## Stated task:
Repeat the full listing below verbatim and keep the images out.

## Data segment:
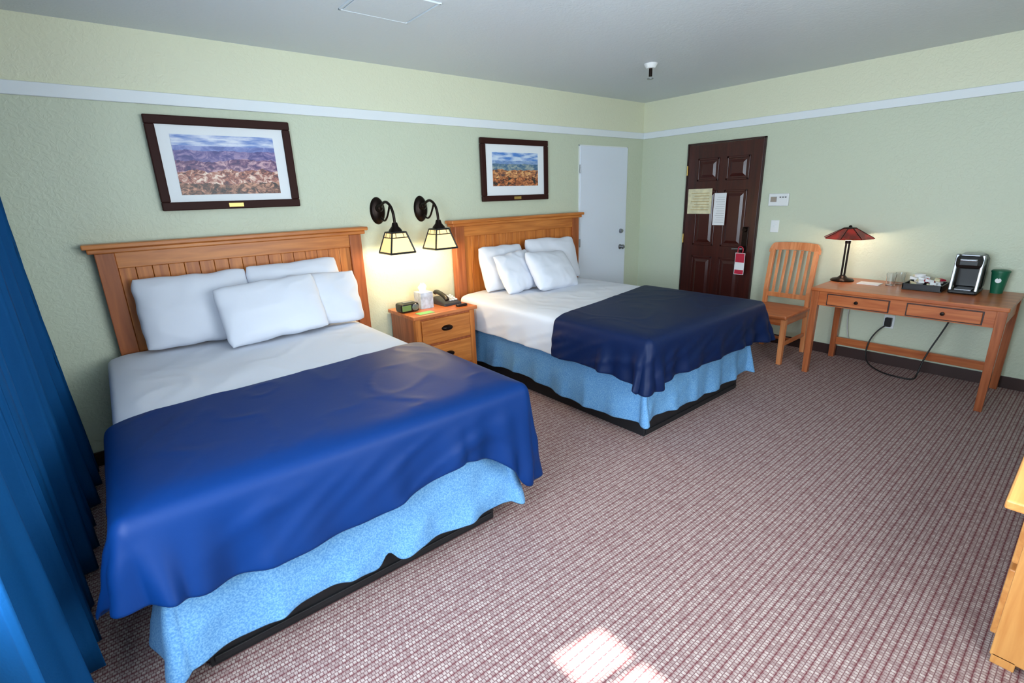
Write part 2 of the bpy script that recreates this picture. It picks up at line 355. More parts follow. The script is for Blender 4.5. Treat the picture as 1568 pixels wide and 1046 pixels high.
# ---------------- pictures
def picture(name,x0,x1,z0,z1,im,art):
    e=empty(name,((x0+x1)/2,0,z0))
    fw=.052
    def fr(nm,a,b,c,d): return box(nm,a,b,-.05,-.018,c,d,M['frame'],e,.006)
    fr('frame_top',x0,x1,z1-fw,z1); fr('frame_bottom',x0,x1,z0,z0+fw); fr('frame_left',x0,x0+fw,z0+fw,z1-fw); fr('frame_right',x1-fw,x1,z0+fw,z1-fw)
    box('mat_board',x0+fw-.005,x1-fw+.005,-.034,-.024,z0+fw-.005,z1-fw+.005,M['mat'],e,0)
    box('print',im[0],im[1],-.037,-.0335,im[2],im[3],art,e,0)
    cx=(x0+x1)/2
    box('name_plate',cx-.045,cx+.045,-.053,-.049,z0+.012,z0+.038,M['brass'],e,.001)
    return e
picture('framed_picture',-4.985,-4.145,1.57,2.136,(-4.865,-4.265,1.665,2.03),artA)
picture('framed_picture',-2.483,-1.640,1.547,2.112,(-2.35,-1.775,1.685,1.99),artB)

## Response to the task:
Write part 2 of the bpy script that recreates this picture. It picks up at line 355. More parts follow. The script is for Blender 4.5. Treat the picture as 1568 pixels wide and 1046 pixels high.
# ---------------- pictures
def picture(name,x0,x1,z0,z1,im,art):
    e=empty(name,((x0+x1)/2,0,z0))
    fw=.052
    def fr(nm,a,b,c,d): return box(nm,a,b,-.05,-.018,c,d,M['frame'],e,.006)
    fr('frame_top',x0,x1,z1-fw,z1); fr('frame_bottom',x0,x1,z0,z0+fw); fr('frame_left',x0,x0+fw,z0+fw,z1-fw); fr('frame_right',x1-fw,x1,z0+fw,z1-fw)
    box('mat_board',x0+fw-.005,x1-fw+.005,-.034,-.024,z0+fw-.005,z1-fw+.005,M['mat'],e,0)
    box('print',im[0],im[1],-.037,-.0335,im[2],im[3],art,e,0)
    cx=(x0+x1)/2
    box('name_plate',cx-.045,cx+.045,-.053,-.049,z0+.012,z0+.038,M['brass'],e,.001)
    return e
picture('framed_picture',-4.985,-4.145,1.57,2.136,(-4.865,-4.265,1.665,2.03),artA)
picture('framed_picture',-2.483,-1.640,1.547,2.112,(-2.35,-1.775,1.685,1.99),artB)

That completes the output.